The FCA's forms are on its notification forms webpage and the PRA forms on its change in control webpage.  There are specific forms depending on the Buyer's legal status e.g. corporate controller form for limited company and limited liability partnership.  In addition, the form will be supported by a number of supplemental documents.  Once completed, the section 178 notification should be sent to the appropriate regulator via email to the allocated email address set out on the PRA and FCA webpages.  

Assessment period

The date the appropriate regulator acknowledges receipt marks the start of the assessment period. The appropriate regulator has 60 working days but if can interrupt the assessment period should it require further information and extend the assessment period by a further 20 working days. This interruption will "stop the clock", meaning that the assessment period will not start to run again until the appropriate regulator has received the information it requires.     

Over the past few years, experience has shown that the regulators, particularly the FCA, have found it difficult to process notifications in a timely manner and some clients have found themselves waiting more than 6 months for approval.  The FCA has acknowledged this and provided updates to its own webpages relating to delays in allocating notifications.
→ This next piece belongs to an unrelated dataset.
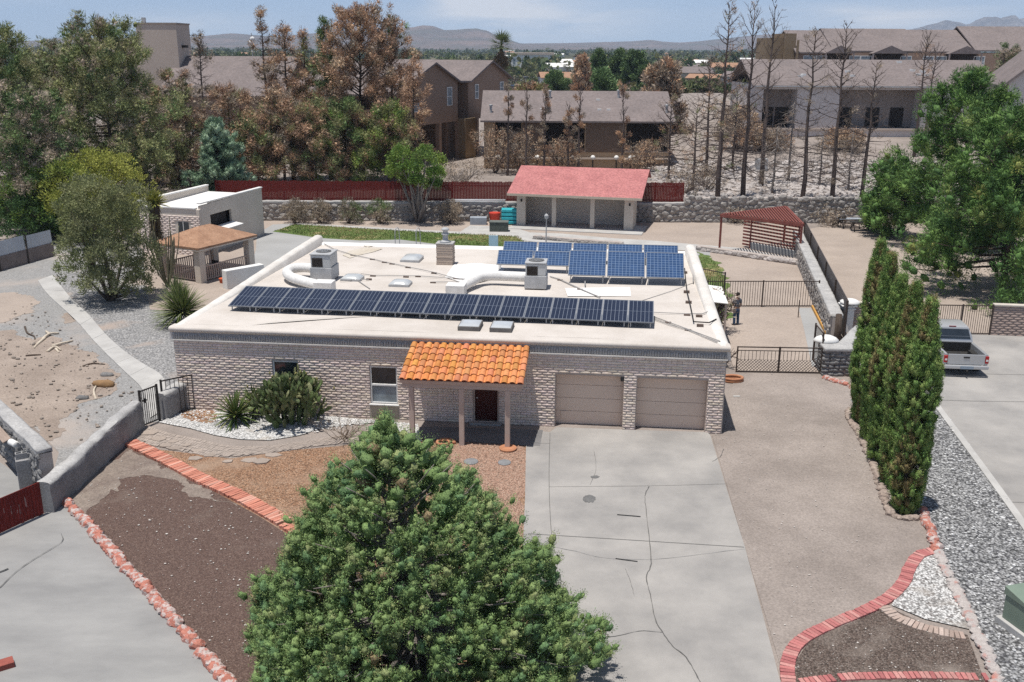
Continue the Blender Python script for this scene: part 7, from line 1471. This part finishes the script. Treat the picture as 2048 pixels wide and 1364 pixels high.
# the far town: individual houses and the white hall
t = thing('hall', 'large white flat roofed hall in the far town', 'hall', (ZA(1022, 130, 600)[0], 600, 0)); W = 25.; part_box(t, 'wall', m_white, (0, W, 0, 16, 0, 9.)); part_box(t, 'roof_edge', m_beige, (-.5, W+.5, -.5, 16.5, 9.01, 10.2))
for k in range(9): win(t, 1.2+k*2.65, 2.6+k*2.65, 3.5, 6.8)
th0 = thing('tan_long_house', 'long tan house roof running away behind the tan apartments', 'house', (ZA(1290, 180, 150)[0], 150, 1.2), .95); part_box(th0, 'wall', m_tanst, (-14, 14, 0, 9, -1.5, 3.2)); gable_roof(th0, -14, 14, 0, 9, 5.2, 3.2, 4.5, m_greysh, .5)
FH = 'small houses of the far town'; g = np.random.default_rng(21); cols = [m_white, m_beige, m_grwall, m_tanst]; kinds = ['white', 'beige', 'pale grey', 'tan']; pos = ['left', 'middle', 'right']; used_l = {}
roofs = [m_greysh, m_white, m_brsh]; rk = ['grey', 'white', 'brown']
for k in range(44):
    Y = 330+1500*g.random()**1.6; u = g.uniform(1005, 1545) if k < 36 else g.uniform(360, 520); u = u if Y > 680 or u > 1115 or k >= 36 else u+115; x = ZA(u, 100, Y)[0]; ci, ri = int(g.integers(4)), int(g.integers(3)); W, D, h = g.uniform(9, 20), g.uniform(8, 12), g.uniform(3, 5.)
    h_ = thing('town_house', 'far town house, %s walled with %s roof, %s %s from the left' % (kinds[ci], rk[ri], '', ''), 'house', (x, Y, 0), g.uniform(-.6, .6), FH); part_box(h_, 'wall', cols[ci], (-W/2, W/2, 0, D, 0, h)); gable_roof(h_, -W/2, W/2, 0, D, h+g.uniform(1.2, 2.2), h, D/2, roofs[ri], .4); h_['key'] = (ci, ri); h_['u'] = u
hs = [o for o in COL.objects if o.name.startswith('town_house')]
for ci in range(4):
    for ri in range(3):
        q = sorted([o for o in hs if tuple(o['key']) == (ci, ri)], key=lambda o: o['u']); O2 = ORD + ['next']*20
        for i, o in enumerate(q): o['label'] = 'far town house with %s walls and %s roof%s' % (kinds[ci], rk[ri], '' if len(q) == 1 else ', %s such from the left' % ORD[i])
for o in hs: del o['key']; del o['u']
# far parked cars and valley trees as masses
g = np.random.default_rng(31); b = MB(); cc = [(.6,.6,.6),(.08,.08,.09),(.35,.36,.38),(.25,.05,.04),(.07,.12,.22)]
for k in range(110):
    Y = g.uniform(330, 470); x = ZA(g.uniform(1008, 1100), 160, Y)[0]; b.col = cc[g.integers(5)]; b.obox((x, Y, .55), (4.3, 1.8, .8), g.choice([0., 1.57])); b.obox((x, Y, 1.15), (2.2, 1.6, .5), 0)
struct(b.build('far_car_park', tintM('car_paint', rough=.4, bump=0)), 'stuff')
def tree_mass(name, n, y0, y1, u0, u1, hs_, pal, seed, pw=1.5):
    g = np.random.default_rng(seed); Y = y0+(y1-y0)*g.random(n)**pw; u = g.uniform(u0, u1, n); X = (u-1024)/F*Y*1.04; h = g.uniform(*hs_, n); m_ = 9; C_ = np.repeat(np.column_stack([X, Y, h*.5]), m_, 0)+g.normal(size=(n*m_, 3))*np.repeat(h, m_)[:, None]*np.array([.34,.3,.2]); z = np.array([TZ(a, c) for a, c in zip(C_[:,0], C_[:,1])]); C_[:, 2] = np.maximum(C_[:, 2], .6)+z
    r = np.repeat(h, m_)*.2; N = len(C_); q = unit(g.normal(size=(N*7, 3))+np.array([0,0,.2])); P = np.repeat(C_, 7, 0)+q*np.repeat(r, 7)[:, None]*.4; A = q*np.repeat(r, 7)[:, None]*1.3; S = unit(np.cross(q, g.normal(size=(N*7, 3))))*np.repeat(r, 7)[:, None]*.7
    c = np.repeat(pick(g, pal, n), m_*7, 0)*g.uniform(.8, 1.2, (N*7, 1)); struct(leaf_obj(name, P, A, S, c, m_leaf, None), 'stuff')
tree_mass('valley_trees', 1500, 420, 2600, -160, 2200, (5, 10), mixp((3,DKG),(2,OLIVE)), 41, 1.1); tree_mass('valley_scrub', 1600, 210, 800, 980, 1560, (1.6, 3.5), mixp((1,DKG),(3,OLIVE),(1,GREYN)), 42)
b = MB(); P = cat_rom([(*G(1080,190), .0),(*G(1120,150), 0),(*G(1190,122), 0),(*G(1350,107), 0)], 8); vs = []
for i, p in enumerate(P): d = (P[min(i+1,len(P)-1)]-P[max(i-1,0)]).normalized(); s = Vector((-d.y, d.x, 0))*5; vs += [p-s+Vector((0,0,.12)), p+s+Vector((0,0,.12))]
b.add(vs, [(2*i,2*i+1,2*i+3,2*i+2) for i in range(len(P)-1)]); struct(b.build('road', m_conc_gray))
# mountains
def mountains(name, prof, D, mat, depth, seed, rough=.25, n=240, nz=26):
    g = np.random.default_rng(seed); us = np.array([p[0] for p in prof]); vs_ = np.array([p[1] for p in prof]); U = np.linspace(us[0], us[-1], n); zt = np.array([ZA(u, v, D)[1] for u, v in zip(U, np.interp(U, us, vs_))]); X = np.array([ZA(u, 90, D)[0] for u in U])
    from mathutils import noise
    V = []; t = np.linspace(-1, 1, nz)
    for j, s in enumerate(t):
        for i in range(n):
            y = D + s*depth; k = (1-abs(s))**1.25; q = noise.fractal(Vector((X[i]*.0042, y*.0028, seed*3.1)), .9, 2.1, 6); rg = abs(noise.noise(Vector((X[i]*.009, y*.0016, seed)))); z = zt[i]*k*(1+rough*q*(1-k)*1.6) - zt[i]*rg*rough*k*(1-k)*2.4 + zt[i]*.02*q*(abs(s) < .3); V.append((X[i]*(1+.0*s), y, max(z, -.5)))
    b = MB(); b.add(V, [(j*n+i, j*n+i+1, (j+1)*n+i+1, (j+1)*n+i) for j in range(nz-1) for i in range(n-1)]); struct(b.build(name, mat, smooth=True))
m_mtn = M('desert_hill', (.20,.145,.12), (.13,.105,.09), c3=(.10,.10,.075), scale=.004, det=10, lo=.35, hi=.68, fine=.18, bs=.03, spec=.0, rough=1.); m_mtn2 = M('grey_crag', (.22,.20,.195), (.13,.12,.12), scale=.006, det=10, fine=.25, bs=.03, spec=0, rough=1.)
mountains('mountain_range', [(-200,86),(0,84),(60,83),(120,78),(150,72),(172,78),(200,83),(330,84),(362,76),(400,73),(440,68),(470,65),(500,68),(560,72),(620,66),(700,61),(745,62),(775,58),(800,53),(830,52),(848,48),(868,50),(890,58),(925,57),(955,55),(975,60),(1000,72),(1040,86),(1100,88),(1200,90)], 5200, m_mtn, 1300, 3)
mountains('low_hills', [(900,90),(1000,88),(1060,86),(1150,85),(1220,83),(1265,82),(1300,79),(1320,82),(1360,84),(1400,81),(1440,76),(1500,70),(1530,67),(1560,72),(1640,78),(1800,80),(2300,82)], 5900, m_mtn, 900, 5)
mountains('craggy_mountains', [(1740,84),(1790,66),(1815,57),(1835,52),(1858,46),(1875,41),(1890,36),(1905,38),(1925,46),(1938,43),(1950,35),(1965,30),(1980,28),(1992,34),(2003,30),(2018,27),(2028,38),(2040,33),(2060,28),(2120,36),(2250,50)], 6300, m_mtn2, 700, 8, .4)

DH = 'dry hedge bushes below the pale terrace'
for k, (u, lab) in list(enumerate(((1530, 'dark dry hedge bush at the left end under the pale terrace'), (1610, 'brown dry hedge bush under the light terrace wall'), (1690, 'dark brown dry hedge bush under the middle of the pale terrace'), (1770, 'grey brown dry hedge bush beside the green pine'), (1470, 'dry grey bush between the tan apartments and the rock slope'), (1400, 'tall dry brown bush at the right end of the tan apartments'))))[::2]:
    x = ZA(u, 290, 112)[0]; bushy(lab, x, 112., TZ(x, 112.), 1.7 if k < 4 else 4.6, 2.6, mixp((2,GREYN),(1,DEADN),(1,[(1,(.10,.08,.065))])), 200+k, 11, .45, 26, 24, .3, .09, 'dry_hedge', 'bush', .1, .45, .1, group=DH, mat=m_dry)
for k, (u, Y, vt, lab) in enumerate(((1345, 96, 200, 'brown tangled dead tree at the right end of the tan roof'), (1420, 97, 120, 'grey brown dead tree with twiggy top behind the tall brown needled one'), (1475, 100, 180, 'dense grey twiggy dead tree left of the pale terrace'))):
    dead(lab, u, Y, vt, 3.0, 210+k, .25, 60, mixp((3,GREYN),(2,DEADN),(1,OLIVE)), .1, 1.1, .5)
HAZE_D = 1.4e-4; EXPO = 0.17
# ================= sky, sun, air, camera =================
w = bpy.data.worlds.new('World'); SC.world = w; w.use_nodes = True; nt = w.node_tree; L = nt.links.new
for n in list(nt.nodes): nt.nodes.remove(n)
out = nd(nt, 'ShaderNodeOutputWorld'); bg = nd(nt, 'ShaderNodeBackground'); L(bg.outputs[0], out.inputs[0])
SUN = Vector((.15, .12, -1)).normalized()
sky = nd(nt, 'ShaderNodeTexSky', sky_type='NISHITA'); sky.sun_disc = False
sky.sun_elevation = math.asin(-SUN.z); sky.sun_rotation = math.atan2(-SUN.x, -SUN.y); sky.altitude = 1200; sky.air_density = 1.; sky.dust_density = .6; sky.ozone_density = 2.2
tc = nd(nt, 'ShaderNodeTexCoord'); mp = nd(nt, 'ShaderNodeMapping'); mp.inputs['Scale'].default_value = (1., 1., 7.); L(tc.outputs['Generated'], mp.inputs[0])
nz = nd(nt, 'ShaderNodeTexNoise', i_Scale=7.5, i_Detail=7., i_Roughness=.55); nz.inputs['Distortion'].default_value = .35; L(mp.outputs[0], nz.inputs['Vector'])
rp = ramp(nt, [(.47, (0, 0, 0)), (.66, (1, 1, 1))]); L(nz.outputs[0], rp.inputs[0])
sx = nd(nt, 'ShaderNodeSeparateXYZ'); L(tc.outputs['Generated'], sx.inputs[0])
def mixc(fac, a, b_):
    x = nd(nt, 'ShaderNodeMix', data_type='RGBA')
    for sock, v in ((x.inputs[0], fac), (x.inputs[6], a), (x.inputs[7], b_)):
        if hasattr(v, 'is_output'): L(v, sock)
        else: sock.default_value = v
    return x.outputs[2]
neutral = mixc(.45, sky.outputs[0], (1.9, 1.9, 1.93, 1))          # grey added to the dome so its fill light is less blue
hb = ramp(nt, [(0., (4.2, 5.5, 7.0)), (.05, (3.3, 4.9, 7.0)), (.16, (1.5, 2.7, 5.0)), (.5, (1.0, 1.8, 3.6))]); L(sx.outputs[2], hb.inputs[0])
hf = nd(nt, 'ShaderNodeMapRange'); hf.inputs[1].default_value = .12; hf.inputs[2].default_value = .4; hf.inputs[3].default_value = 1.; hf.inputs[4].default_value = 0.; L(sx.outputs[2], hf.inputs[0])
blue = mixc(hf.outputs[0], neutral, hb.outputs[0])
def mth(op, a, b_=None):
    x = nd(nt, 'ShaderNodeMath', operation=op)
    for k, v in enumerate((a, b_)):
        if v is None: continue
        if hasattr(v, 'is_output'): L(v, x.inputs[k])
        else: x.inputs[k].default_value = v
    return x.outputs[0]
az = mth('ARCTAN2', sx.outputs[0], sx.outputs[1]); tot = None
for a0, wa, e0, we, am in ((.02, .10, .030, .022, 1.), (-.03, .05, .045, .02, .8), (.34, .10, .027, .013, .9), (-.30, .07, .020, .010, .6), (-.47, .06, .042, .008, .5), (.50, .08, .05, .012, .5), (.9, .3, .12, .05, .6), (-1., .3, .15, .06, .6)):
    d2 = mth('ADD', mth('POWER', mth('ABSOLUTE', mth('DIVIDE', mth('SUBTRACT', az, a0), wa)), 2.), mth('POWER', mth('ABSOLUTE', mth('DIVIDE', mth('SUBTRACT', sx.outputs[2], e0), we)), 2.)); m_ = mth('MULTIPLY', mth('EXPONENT', mth('MULTIPLY', d2, -1.)), am); tot = m_ if tot is None else mth('ADD', tot, m_)
rp2 = ramp(nt, [(.3, (.25,)*3), (.62, (1.2,)*3)]); L(nz.outputs[0], rp2.inputs[0])
fa = nd(nt, 'ShaderNodeMath', operation='MULTIPLY', use_clamp=True); L(tot, fa.inputs[0]); L(rp2.outputs[0], fa.inputs[1])
L(mixc(fa.outputs[0], blue, (8.2, 8.3, 8.5, 1)), bg.inputs[0]); bg.inputs[1].default_value = .115
sl = bpy.data.lights.new('sun', 'SUN'); sl.energy = 4.6; sl.angle = math.radians(.53); sl.color = (1., .955, .89)
so = bpy.data.objects.new('sun', sl); COL.objects.link(so); so.rotation_euler = SUN.to_track_quat('-Z', 'Y').to_euler(); so.location = (-10, 0, 60)
HAZE = True
if HAZE:
    b = MB(); b.box(-7600, 7600, -400, 7600, -1.5, 420.)
    m = bpy.data.materials.new('haze'); m.use_nodes = True; nt = m.node_tree
    for n in list(nt.nodes): nt.nodes.remove(n)
    o_ = nd(nt, 'ShaderNodeOutputMaterial'); v_ = nd(nt, 'ShaderNodeVolumePrincipled'); v_.inputs['Color'].default_value = (.66, .80, 1.0, 1); v_.inputs['Density'].default_value = HAZE_D; v_.inputs['Anisotropy'].default_value = .0
    nt.links.new(v_.outputs[0], o_.inputs['Volume']); struct(b.build('haze', m), 'stuff')
cam = bpy.data.cameras.new('camera'); cam.sensor_width = 36.; cam.lens = F / 2048 * 36; cam.clip_end = 30000; cam.clip_start = .5
co = bpy.data.objects.new('camera', cam); COL.objects.link(co); SC.camera = co
co.matrix_world = Matrix.Translation((0, 0, H)) @ (Matrix.Rotation(PI/2 - PT, 4, 'X') @ Matrix.Rotation(RO, 4, 'Z'))
SC.view_settings.view_transform = 'Standard'; SC.view_settings.look = 'None'; SC.view_settings.exposure = EXPO; SC.view_settings.gamma = 1.
SC.cycles.use_denoising = False; SC.cycles.denoiser = 'OPENIMAGEDENOISE'; SC.cycles.max_bounces = 6; SC.cycles.diffuse_bounces = 3; SC.cycles.transparent_max_bounces = 6; SC.cycles.volume_bounces = 0
SC.cycles.use_adaptive_sampling = True; SC.cycles.adaptive_threshold = .01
A December 2022 update to the FCA's website is now showing that notifications should be taking between 2 to 4 weeks to allocate to case officers. We are starting to see progress on this and will continue to monitor this issue.
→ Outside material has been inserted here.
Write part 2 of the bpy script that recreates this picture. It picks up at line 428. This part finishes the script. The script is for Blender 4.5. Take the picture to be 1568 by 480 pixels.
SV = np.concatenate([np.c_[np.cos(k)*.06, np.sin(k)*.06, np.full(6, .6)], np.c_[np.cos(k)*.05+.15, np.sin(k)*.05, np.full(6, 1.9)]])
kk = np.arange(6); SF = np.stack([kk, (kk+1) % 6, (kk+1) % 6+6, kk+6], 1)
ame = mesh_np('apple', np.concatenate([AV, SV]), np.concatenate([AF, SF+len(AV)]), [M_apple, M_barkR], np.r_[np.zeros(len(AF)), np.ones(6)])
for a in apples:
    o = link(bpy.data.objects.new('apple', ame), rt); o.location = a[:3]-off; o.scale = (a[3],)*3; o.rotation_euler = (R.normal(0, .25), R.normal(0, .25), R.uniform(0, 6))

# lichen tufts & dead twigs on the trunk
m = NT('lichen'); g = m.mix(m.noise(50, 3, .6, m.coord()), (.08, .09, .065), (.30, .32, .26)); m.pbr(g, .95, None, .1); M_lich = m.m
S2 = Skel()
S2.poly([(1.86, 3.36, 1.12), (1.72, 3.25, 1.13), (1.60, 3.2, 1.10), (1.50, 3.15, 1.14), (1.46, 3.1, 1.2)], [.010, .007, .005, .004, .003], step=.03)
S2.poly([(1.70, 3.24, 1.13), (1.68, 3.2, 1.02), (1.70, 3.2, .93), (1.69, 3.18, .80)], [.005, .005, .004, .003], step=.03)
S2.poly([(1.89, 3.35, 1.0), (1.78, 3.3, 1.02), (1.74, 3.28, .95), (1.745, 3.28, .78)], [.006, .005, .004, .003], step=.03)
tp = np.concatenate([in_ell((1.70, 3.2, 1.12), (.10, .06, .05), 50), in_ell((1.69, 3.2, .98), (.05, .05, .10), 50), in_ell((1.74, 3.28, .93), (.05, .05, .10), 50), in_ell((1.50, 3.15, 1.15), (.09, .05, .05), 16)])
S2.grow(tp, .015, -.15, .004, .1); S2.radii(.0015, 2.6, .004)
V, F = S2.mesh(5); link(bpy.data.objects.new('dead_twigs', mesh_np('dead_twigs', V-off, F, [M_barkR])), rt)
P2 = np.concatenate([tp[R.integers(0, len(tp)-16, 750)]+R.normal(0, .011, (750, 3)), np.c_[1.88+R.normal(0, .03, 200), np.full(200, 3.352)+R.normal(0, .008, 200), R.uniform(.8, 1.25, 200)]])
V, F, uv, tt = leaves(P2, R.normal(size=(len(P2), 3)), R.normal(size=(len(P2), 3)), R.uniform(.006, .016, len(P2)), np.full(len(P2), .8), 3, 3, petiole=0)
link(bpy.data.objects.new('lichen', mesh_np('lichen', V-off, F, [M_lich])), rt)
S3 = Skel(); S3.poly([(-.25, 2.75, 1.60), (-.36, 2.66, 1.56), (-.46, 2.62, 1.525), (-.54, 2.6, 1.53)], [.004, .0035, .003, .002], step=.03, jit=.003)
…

Some Top Tips when it comes to change in control notifications

  1. What if there is more than one prospective controller?  If there is more than one prospective controller a notification must be submitted for each but there is no need to duplicate information already provided in another form.  One controller form can be treated as the base document and then there is opportunity to indicate on the other forms that this information is contained in that base document.  
  2. Is a business plan needed? This obligation applies to individual, partnership and corporate controllers.  In addition, not all thresholds will trigger a business plan so make sure that you review the form carefully to see whether or not you need to account for the drafting of a business plan.  If a business plan is needed, make sure that it covers all minimum requirements noted in the section 178 form and provides sufficient detail on these areas.  You will ideally want to compile some of this information in cooperation with the authorised firm or its parent.  
  3. Allow for sufficient time in your transaction plan as there could be delays to your schedule if the application is deemed incomplete. You should also factor in the time it takes to complete, submit and wait for the appropriate regulator's assessment when agreeing the Long Stop Date in the Purchase Agreement.  
  4. In the Purchase Agreement, ensure that it contains conditions that need to be satisfied which set out the change in control process, Seller/Buyer obligations, each parties roles and timing expectations.  Completion of the Purchase Agreement should be conditional on receipt of the appropriate regulator's approval. 
  5. Can a section 178 notification be submitted before a Purchase Agreement is signed?  Yes, it is possible to submit a notification prior to signing the Purchase Agreement with the Buyer enclosing a copy of the draft agreement.  However, the appropriate regulator may consider that the notification is incomplete or require it to be furnished with the final form of the Purchase Agreement in order to conclude its assessment period to ensure it has the full measure of the transaction.
  6. What happens if the appropriate regulator requests further information?  If you receive requests for further information from the appropriate regulator, make sure that you respond to these as quickly as possible within the deadline set by the regulator.